4. Fintech infrastructure is consolidating around a few power players
The NYC fintech story this year leans heavily into infrastructure and AI-native back-office tooling. Stripe, Ramp, and Fin co-hosting the Founder Lunch Club tells you who’s setting the tone. Combined with NYC’s dedicated Fintech track, the signal is clear: embedded finance, agentic spend management, and the AI layer sitting on top of payment rails are where the energy is. Consumer fintech is mostly sitting this one out.

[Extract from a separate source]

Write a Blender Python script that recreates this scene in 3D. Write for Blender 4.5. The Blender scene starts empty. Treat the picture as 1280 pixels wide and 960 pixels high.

5. Regional specialization is sharpening
The track lists themselves are the clearest data point. Boston commits slots to Bio+Health and Deep Tech & Robotics. NYC commits slots to Fintech and GTM. The two cities are carving out distinct identities and leaning further into the strengths each one already has. Boston is doubling down on hard tech and life sciences, drawing energy from its university and lab ecosystem. NYC is going deeper into commercial, capital-markets, and go-to-market tech. The practical takeaway for founders: pick your week based on category fit before you book your flight on convenience.
The bottom line
Put it all together and the story is consolidation around what’s working. AI infrastructure is leading the conversation. Voice is moving past the demo phase. Security and fintech infrastructure are pulling serious attention. And the geographic divide between Boston and NYC is becoming easier to read by the year. If you’re attending either week, plan around the categories.